Getting to know the Jesuits

After a few days in cordoba, we're headed to Mendoza! I liked cordoba...filled with religious history.  The Jesuits pretty much created the city of cordoba, so there's a whole Jesuit block...church, university, and intense high school.  The Jesuit churches are interesting. They want to be European, but have a bit of a south American flare.  Our tour guide at the university was precious. She'd studied English in school, but had never been to an English speaking country, so she spoke super slowly and super clearly, enunciating every word. We were the only people on the tour, so we became best friends forever. Funny translation moment: she was talking about the cats that are randomly around the university are always meowing really loud. She said that the cats really just want to be 'cherished' or something to that effect. Cherished? Probably petted. I love awkward language moments.

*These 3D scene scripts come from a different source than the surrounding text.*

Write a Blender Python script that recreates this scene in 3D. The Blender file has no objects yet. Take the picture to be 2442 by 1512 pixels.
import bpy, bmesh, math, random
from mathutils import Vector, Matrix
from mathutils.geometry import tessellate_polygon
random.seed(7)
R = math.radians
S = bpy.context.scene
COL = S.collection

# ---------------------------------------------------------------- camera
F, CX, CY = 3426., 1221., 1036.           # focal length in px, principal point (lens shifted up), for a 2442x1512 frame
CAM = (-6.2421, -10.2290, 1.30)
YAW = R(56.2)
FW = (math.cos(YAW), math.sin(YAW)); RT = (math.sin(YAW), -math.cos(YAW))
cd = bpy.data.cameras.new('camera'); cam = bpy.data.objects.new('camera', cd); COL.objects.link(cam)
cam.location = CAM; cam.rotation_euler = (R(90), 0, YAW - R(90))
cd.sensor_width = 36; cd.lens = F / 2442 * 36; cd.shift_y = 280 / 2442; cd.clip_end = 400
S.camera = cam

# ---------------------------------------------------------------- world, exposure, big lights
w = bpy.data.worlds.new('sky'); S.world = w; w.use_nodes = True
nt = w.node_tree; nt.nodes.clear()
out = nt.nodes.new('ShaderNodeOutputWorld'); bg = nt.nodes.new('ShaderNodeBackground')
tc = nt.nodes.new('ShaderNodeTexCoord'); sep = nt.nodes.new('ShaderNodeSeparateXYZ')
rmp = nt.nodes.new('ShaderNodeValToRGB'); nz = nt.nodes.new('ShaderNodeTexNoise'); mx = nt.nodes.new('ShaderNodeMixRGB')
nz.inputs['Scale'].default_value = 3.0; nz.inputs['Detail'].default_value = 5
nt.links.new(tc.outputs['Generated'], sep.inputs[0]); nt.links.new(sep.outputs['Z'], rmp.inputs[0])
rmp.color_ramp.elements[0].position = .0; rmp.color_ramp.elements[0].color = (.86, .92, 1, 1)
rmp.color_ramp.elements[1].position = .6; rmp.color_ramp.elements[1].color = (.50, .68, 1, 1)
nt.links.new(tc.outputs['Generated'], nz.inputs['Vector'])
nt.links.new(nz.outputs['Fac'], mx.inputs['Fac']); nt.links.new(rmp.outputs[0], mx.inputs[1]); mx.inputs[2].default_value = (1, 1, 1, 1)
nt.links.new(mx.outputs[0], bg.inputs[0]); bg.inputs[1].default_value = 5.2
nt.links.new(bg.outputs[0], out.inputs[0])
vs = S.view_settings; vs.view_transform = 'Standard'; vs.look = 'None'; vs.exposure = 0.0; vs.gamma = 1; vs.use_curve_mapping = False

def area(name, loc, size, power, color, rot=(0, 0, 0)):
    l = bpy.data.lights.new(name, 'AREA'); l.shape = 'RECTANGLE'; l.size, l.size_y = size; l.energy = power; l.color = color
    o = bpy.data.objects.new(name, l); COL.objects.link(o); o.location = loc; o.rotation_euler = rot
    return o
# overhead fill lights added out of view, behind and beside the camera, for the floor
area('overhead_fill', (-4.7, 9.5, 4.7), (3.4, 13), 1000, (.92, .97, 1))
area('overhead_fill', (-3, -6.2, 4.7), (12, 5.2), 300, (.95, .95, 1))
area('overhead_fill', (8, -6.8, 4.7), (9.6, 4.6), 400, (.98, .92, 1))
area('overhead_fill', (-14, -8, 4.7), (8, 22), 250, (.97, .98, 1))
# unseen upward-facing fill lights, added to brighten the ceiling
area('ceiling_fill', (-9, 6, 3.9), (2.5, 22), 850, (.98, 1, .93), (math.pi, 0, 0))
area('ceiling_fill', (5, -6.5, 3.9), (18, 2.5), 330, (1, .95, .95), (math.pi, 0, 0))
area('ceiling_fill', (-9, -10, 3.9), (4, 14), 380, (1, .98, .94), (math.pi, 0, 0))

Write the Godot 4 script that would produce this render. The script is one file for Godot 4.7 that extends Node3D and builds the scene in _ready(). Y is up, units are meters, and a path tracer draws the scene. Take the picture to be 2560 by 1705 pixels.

On Thursday, we left cordoba and went to Alta gracia for the day.  A small town famous for the museum of Che Guevara and it's Jesuit estancia, a old church/ranch thing that the Jesuits used to provide for their evangelizing of the continent.  Slightly less cool than I was hoping, but still cool. We did the tour in Spanish, which was intriguing.  Compared with the tours we did last summer in Cadiz, Spain, I understood so very much more. I really did feel pretty good about understanding the guide's Spanish.

The hostel in cordoba was nice.  The guy that owned it told us everything we needed to see in cordoba and marked it all on a map.  We met several groups of people who were taking or had taken a weeks worth of spanish classes in hopes that they would be able to get around and understand what people were saying as they traveled the continent for the next several months. I hate to break it to them, but I've been taking Spanish for years. It ain't that simple.  A week is not going to get you even semi-comfortable with the language!

Today, jay and I took a chill day around the city.  He'd been a bit sick, so we didn't go on a hike in a national park with condors. Instead, we went on a walk in cordoba's little park...an unattractive hunk of grassless land that led us directly to the zoo.  So we spent about 2 hours looking at hippopotami, zebras, lions, etc, and even saw a show with a seal...in Spanish, a lobo aquatico. Literally? A water wolf.  We finished the evening by going bowling on the top floor of a mall...space bowling to be specific. Jay barely beat me the first game, but let it be known that I dominated the second. 

Now we're on our second and final overnight bus headed to Mendoza-wine country.

Sorry for the late post. This was written on Friday night but not posted til Monday evening!